The Twins' on-again, off-again deal to acquire pitcher Jaime Garcia from the Braves switched back to "on" when the trade was finalized Monday. Garcia gives the Twins a chance at rotation stability as they attempt to stay in the American League Central and Wild Card race.

Here are five things to know about the new Twins pitcher:

1. Pay attention to the spelling of his first name. The "i" is before the "m," and per Baseball Reference, Garcia's first name is pronounced like "hi-may." Learn this. Love this. Otherwise, you will be misspelling and mispronouncing his name for at least the next 10 weeks.

2. Speaking of which, you don't need to get too acquainted with Garcia. He's a free agent at the end of this season, and this trade has the appearance of being a short-term, rental-style move. The Twins only had to give up one low-level minor league prospect to get Garcia, though they are taking on his full remaining $4.65 million salary for the rest of this season.

3. When healthy, Garcia, 31, has been an effective lefthanded starter throughout his career, posting a 3.65 ERA in 176 career games (all but 11 of which have come as a starter in the National League). He has averaged 7.2 strikeouts and 2.7 walks per nine innings in a career that started with St. Louis in 2008. He pitched with the Cardinals up until this season, when he was acquired by the Braves.

The "when healthy" caveat is an important one, however. Garcia has had a litany of injuries in his career. Between 2012 and 2015, he made just 56 total starts — an average of 14 per season. But he made 30 starts last season and has made 18 this year. The Twins will hope his health is good for at least the final two months of this season.

4. Garcia gives the Twins some rotational depth, something they have sorely lacked pretty much from the start of the season. Garcia is slated to make his Twins debut Friday. To make room for him in the rotation, the Twins sent Kyle Gibson to Class AAA Rochester, meaning 44-year-old Bartolo Colon will stay in the rotation, at least for the near future.

Having Gibson as a fallback plan in case any member of the current rotation — Ervin Santana, Jose Berrios, Adalberto Mejia, Colon and Garcia — is injured or ineffective is a better spot than the Twins have been in for much of the year. This is, after all, a team that has given starts to Adam Wilk, Nik Turley, Nick Tepesch and Felix Jorge already this season.

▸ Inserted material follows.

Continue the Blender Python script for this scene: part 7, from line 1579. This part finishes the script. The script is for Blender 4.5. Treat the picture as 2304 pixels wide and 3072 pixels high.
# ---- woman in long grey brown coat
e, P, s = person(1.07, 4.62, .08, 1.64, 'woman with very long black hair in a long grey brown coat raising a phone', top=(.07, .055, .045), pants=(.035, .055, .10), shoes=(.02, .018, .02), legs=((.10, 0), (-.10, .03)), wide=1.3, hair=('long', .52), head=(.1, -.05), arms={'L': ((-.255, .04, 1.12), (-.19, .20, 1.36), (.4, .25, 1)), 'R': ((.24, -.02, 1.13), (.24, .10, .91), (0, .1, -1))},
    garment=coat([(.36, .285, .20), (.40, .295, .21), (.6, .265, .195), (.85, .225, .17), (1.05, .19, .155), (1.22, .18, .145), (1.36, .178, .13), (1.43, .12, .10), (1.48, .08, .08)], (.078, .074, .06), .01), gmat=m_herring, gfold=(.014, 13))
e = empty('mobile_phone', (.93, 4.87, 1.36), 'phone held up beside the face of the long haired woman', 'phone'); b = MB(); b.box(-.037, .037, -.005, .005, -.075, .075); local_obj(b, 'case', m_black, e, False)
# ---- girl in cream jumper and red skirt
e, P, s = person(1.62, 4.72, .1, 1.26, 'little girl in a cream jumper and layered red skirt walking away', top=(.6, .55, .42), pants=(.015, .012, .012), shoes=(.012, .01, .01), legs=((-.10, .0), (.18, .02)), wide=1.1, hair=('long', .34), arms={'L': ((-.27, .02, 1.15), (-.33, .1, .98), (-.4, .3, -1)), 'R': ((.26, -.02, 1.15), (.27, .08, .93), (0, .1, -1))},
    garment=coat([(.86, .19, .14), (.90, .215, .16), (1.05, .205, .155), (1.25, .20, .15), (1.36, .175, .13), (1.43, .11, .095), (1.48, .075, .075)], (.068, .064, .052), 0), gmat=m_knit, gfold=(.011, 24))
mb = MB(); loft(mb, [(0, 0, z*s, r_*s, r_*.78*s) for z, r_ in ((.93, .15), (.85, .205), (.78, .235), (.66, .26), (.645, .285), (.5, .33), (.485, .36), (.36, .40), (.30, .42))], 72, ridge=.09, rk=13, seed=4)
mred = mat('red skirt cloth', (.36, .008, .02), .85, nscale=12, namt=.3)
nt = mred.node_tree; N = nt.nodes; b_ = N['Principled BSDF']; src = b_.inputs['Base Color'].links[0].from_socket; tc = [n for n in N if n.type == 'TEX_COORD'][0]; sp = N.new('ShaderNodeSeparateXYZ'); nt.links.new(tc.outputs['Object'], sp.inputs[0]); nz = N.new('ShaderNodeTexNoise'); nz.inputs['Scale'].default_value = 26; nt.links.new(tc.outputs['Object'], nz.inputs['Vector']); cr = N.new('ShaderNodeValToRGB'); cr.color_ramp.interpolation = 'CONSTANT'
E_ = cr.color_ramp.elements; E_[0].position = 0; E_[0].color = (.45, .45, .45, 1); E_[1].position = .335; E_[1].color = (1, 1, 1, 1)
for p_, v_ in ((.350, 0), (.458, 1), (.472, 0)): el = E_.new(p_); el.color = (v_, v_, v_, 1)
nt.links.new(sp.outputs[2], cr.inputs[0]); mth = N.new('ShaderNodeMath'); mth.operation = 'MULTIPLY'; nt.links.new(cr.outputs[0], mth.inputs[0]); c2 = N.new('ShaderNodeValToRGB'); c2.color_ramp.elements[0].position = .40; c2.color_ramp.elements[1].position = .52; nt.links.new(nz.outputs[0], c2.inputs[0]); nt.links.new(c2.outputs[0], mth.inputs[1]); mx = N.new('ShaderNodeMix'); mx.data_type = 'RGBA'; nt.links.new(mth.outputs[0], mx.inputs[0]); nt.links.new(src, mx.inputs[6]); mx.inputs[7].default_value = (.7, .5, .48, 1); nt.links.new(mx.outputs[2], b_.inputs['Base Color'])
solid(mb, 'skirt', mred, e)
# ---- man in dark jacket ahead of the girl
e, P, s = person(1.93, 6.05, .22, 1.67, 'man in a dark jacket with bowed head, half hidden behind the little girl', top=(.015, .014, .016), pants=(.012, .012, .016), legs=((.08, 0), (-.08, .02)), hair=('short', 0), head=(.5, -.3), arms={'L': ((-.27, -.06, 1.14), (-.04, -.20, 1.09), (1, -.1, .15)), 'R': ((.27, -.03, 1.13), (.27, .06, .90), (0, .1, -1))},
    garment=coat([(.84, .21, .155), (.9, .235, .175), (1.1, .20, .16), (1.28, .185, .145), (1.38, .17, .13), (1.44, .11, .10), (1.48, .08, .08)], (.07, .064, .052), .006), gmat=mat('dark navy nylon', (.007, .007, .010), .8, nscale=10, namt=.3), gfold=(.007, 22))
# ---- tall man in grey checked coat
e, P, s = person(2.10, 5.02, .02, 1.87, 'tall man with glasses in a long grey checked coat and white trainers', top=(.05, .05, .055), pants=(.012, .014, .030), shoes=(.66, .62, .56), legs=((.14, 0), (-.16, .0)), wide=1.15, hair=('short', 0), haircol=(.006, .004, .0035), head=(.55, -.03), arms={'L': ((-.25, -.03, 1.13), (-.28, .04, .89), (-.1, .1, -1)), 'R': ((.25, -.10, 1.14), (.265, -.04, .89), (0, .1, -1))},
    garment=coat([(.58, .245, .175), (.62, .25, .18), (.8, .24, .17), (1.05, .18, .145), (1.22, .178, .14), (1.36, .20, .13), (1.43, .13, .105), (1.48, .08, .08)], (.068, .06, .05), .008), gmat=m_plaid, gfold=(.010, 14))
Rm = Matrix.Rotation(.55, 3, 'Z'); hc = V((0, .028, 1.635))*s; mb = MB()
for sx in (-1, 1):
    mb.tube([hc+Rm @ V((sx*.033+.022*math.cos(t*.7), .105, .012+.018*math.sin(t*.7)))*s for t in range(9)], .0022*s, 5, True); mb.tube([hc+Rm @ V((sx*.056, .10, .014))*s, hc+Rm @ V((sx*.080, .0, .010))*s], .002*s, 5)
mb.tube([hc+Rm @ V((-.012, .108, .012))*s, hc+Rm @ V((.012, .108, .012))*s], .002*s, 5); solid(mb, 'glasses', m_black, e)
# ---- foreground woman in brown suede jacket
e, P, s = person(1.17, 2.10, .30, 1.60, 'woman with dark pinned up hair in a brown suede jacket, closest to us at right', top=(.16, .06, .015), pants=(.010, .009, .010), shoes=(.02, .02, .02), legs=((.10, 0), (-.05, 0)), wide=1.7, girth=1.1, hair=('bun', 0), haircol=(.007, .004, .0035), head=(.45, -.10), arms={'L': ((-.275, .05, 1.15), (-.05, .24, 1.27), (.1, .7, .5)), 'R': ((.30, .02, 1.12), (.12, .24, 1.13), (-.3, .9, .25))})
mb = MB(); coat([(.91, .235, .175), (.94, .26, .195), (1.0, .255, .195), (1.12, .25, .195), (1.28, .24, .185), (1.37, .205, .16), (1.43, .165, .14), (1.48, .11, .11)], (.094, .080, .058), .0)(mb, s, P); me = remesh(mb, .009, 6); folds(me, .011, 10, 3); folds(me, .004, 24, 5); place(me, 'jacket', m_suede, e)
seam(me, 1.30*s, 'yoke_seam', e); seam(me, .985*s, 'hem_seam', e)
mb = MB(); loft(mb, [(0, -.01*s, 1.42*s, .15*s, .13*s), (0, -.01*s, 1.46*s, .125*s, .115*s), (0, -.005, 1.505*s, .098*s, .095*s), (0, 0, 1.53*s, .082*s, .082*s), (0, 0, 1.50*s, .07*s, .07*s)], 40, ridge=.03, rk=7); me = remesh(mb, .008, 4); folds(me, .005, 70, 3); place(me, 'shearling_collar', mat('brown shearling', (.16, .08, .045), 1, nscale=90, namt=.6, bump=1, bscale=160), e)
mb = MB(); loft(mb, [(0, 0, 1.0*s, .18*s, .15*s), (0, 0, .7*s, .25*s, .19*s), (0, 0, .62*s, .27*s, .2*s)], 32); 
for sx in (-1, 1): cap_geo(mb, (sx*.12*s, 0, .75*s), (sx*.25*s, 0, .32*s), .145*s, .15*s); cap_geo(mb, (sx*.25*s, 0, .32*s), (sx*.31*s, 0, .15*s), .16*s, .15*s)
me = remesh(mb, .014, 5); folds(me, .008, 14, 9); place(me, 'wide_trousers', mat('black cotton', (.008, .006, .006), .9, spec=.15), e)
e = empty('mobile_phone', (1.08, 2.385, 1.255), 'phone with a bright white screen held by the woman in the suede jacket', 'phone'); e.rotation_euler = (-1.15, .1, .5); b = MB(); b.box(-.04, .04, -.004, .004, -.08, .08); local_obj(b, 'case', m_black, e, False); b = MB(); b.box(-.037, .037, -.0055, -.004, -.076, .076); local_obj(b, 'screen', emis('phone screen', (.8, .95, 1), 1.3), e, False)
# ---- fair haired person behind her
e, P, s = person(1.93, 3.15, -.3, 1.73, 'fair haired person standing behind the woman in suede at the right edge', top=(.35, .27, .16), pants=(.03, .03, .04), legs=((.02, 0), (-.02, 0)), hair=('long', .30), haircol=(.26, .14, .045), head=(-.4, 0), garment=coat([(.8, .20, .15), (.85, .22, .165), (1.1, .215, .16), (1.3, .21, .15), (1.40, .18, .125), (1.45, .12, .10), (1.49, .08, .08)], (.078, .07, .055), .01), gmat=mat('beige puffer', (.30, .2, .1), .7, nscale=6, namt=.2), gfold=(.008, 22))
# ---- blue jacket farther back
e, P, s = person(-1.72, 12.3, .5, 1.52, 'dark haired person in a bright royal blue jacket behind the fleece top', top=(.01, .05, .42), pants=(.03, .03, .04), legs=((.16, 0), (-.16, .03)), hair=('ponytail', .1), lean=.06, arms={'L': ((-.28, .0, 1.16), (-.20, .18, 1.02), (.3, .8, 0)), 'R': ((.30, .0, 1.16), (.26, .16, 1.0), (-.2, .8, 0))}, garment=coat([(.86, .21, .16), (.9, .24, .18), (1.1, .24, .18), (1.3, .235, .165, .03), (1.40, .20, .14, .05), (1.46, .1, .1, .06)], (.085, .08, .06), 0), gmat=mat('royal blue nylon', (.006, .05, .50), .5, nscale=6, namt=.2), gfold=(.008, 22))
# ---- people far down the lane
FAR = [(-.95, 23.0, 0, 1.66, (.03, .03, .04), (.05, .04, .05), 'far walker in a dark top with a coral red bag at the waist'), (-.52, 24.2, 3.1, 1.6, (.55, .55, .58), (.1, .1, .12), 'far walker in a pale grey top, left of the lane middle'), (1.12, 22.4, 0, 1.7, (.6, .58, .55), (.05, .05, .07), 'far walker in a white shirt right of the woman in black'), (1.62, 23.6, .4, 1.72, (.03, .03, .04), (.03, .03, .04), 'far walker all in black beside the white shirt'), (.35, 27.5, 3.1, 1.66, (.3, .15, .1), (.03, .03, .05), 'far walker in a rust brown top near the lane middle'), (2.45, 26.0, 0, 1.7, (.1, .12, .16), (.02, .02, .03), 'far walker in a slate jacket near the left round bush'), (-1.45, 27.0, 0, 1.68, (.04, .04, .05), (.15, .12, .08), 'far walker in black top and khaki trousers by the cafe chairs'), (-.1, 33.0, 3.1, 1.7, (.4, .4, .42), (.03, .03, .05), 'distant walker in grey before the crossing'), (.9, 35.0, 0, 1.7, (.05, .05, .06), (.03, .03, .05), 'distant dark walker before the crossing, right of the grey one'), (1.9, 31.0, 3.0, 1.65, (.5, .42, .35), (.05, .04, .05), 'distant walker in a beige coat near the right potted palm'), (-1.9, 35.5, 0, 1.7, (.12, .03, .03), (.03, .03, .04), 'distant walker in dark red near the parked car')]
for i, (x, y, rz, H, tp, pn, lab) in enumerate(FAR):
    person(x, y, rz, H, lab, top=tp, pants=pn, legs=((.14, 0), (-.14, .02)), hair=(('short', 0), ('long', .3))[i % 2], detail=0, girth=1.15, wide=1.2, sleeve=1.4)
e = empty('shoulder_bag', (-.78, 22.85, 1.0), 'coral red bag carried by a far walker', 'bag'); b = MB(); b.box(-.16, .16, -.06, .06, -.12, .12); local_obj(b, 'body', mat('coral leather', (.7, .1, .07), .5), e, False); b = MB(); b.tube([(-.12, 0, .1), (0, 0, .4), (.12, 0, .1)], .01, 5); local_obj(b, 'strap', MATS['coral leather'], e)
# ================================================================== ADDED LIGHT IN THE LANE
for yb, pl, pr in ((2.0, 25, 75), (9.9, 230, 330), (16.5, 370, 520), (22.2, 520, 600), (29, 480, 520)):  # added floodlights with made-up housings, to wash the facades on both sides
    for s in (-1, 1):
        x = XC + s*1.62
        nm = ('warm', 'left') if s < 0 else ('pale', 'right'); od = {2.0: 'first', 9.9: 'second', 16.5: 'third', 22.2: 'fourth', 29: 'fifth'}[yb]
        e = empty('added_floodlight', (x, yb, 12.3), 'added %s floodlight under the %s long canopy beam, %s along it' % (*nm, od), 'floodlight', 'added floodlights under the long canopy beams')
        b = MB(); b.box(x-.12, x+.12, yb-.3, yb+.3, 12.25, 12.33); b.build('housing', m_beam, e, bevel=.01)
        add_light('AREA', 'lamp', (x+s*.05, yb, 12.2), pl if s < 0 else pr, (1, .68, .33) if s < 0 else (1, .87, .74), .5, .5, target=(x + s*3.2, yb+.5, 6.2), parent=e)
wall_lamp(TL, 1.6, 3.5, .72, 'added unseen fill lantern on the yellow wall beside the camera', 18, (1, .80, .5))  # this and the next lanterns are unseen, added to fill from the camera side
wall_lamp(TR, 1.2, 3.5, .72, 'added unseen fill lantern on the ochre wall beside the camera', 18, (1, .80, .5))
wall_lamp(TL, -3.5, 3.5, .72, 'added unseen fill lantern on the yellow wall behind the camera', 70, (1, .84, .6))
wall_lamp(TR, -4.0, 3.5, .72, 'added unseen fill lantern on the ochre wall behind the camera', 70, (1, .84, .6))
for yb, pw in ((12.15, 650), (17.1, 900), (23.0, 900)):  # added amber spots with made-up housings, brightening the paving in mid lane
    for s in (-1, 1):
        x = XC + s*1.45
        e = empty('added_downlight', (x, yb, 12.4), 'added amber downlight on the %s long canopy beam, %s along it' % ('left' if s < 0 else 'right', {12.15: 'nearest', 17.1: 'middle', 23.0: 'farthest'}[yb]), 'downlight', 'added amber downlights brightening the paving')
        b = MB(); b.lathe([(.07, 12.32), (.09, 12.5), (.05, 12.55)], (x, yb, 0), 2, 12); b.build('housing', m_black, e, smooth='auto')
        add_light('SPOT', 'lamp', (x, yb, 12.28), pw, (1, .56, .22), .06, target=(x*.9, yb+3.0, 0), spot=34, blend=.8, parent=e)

5. Garcia was born in Mexico and played high school baseball in Texas. The Orioles originally drafted him, but he re-entered the draft and wound up with the Cardinals. Pitching with St. Louis, he started seven career playoff games — including two World Series games, in which he posted a 1.80 ERA over 10 innings. Along with Colon (who has appeared in 17 career playoff games) and Santana (eight), it gives the Twins more big-game experience in the rotation.